Eco-Farmed Specialty Roast Oolong Tea | Eco-Cha Tea Club

November 16, 2020 0 Comments

Eco-Farmed Four Seasons Spring Tea Garden In Taiwan

This is the plot of Four Seasons Spring tea that produced batch 60 of the Eco-Cha Tea Club. Our friend Mr. Xie, who is a pioneer in natural farming methods, leased this farm four years ago. Initially, he just let the tea trees be for over a year. Then he gradually began pruning and harvesting minimal crops. He uses no fertilizers, pest control, or irrigation. The trees are healthier now than when he took over the farm four years ago.

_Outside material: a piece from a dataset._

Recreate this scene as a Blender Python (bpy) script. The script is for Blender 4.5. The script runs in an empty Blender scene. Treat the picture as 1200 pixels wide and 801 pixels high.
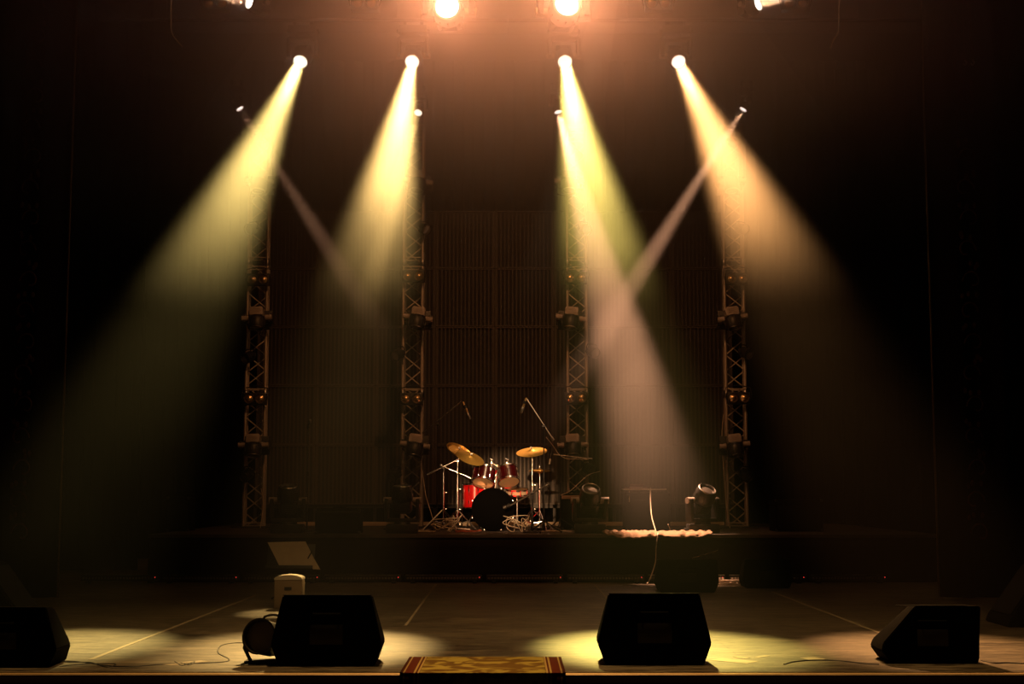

Four Seasons Spring is a cultivar that has become increasingly popular at lower elevations and for natural farming. It was discovered and propagated by a farmer about 30 years ago, when he noticed that one tree in his tea garden was significantly more prolific in its leaf growth. So he began to clone this plant, and it rapidly spread in the industry here. It is not only prolific, but is also  more hardy and able to flourish with natural farming methods.

Natural tea farming pioneer standing next to his plot of tea

This plot of tea is situated behind a temple and is surrounded by forest and a retired betelnut farm which offers some shade as well as obstructing any overspray from nearby conventional farms. The flat terrain is conducive to machine harvesting when the crop is sufficiently abundant, which is a needed cost effective method to compensate for the much lower yield than commercial farming. At this time of the year, the leaves will not grow much more than the new growth seen above, and will be harvested by hand as immature leaf, and processed as "Dong Pian" — a name given to late winter produce.

Naturally farmed Four Seasons Spring Oolong in Taiwan

This batch of tea was harvested last spring, and processed as a medium oxidized Oolong. The stems were then removed in preparation for extensive roasting. Mr. Xie proceeded to roast these leaves four times in total. The first roasting was done in the standard convection type oven to remove all remaining moisture from the leaves. The following 3 roastings were done in an oven designed for roasting coffee beans! This is truly an anomaly to our knowledge of the tea roasting practices here in Taiwan! As is shown in the photo below, this oven has ceramic coated heating elements in the front (behind the metal bracket) and back, with a rotisserie design made of five cylinders that rotate on their own while the rotisserie slowly rotates the whole "wheel".  This is why this batch of tea earned the name "specialty roast"!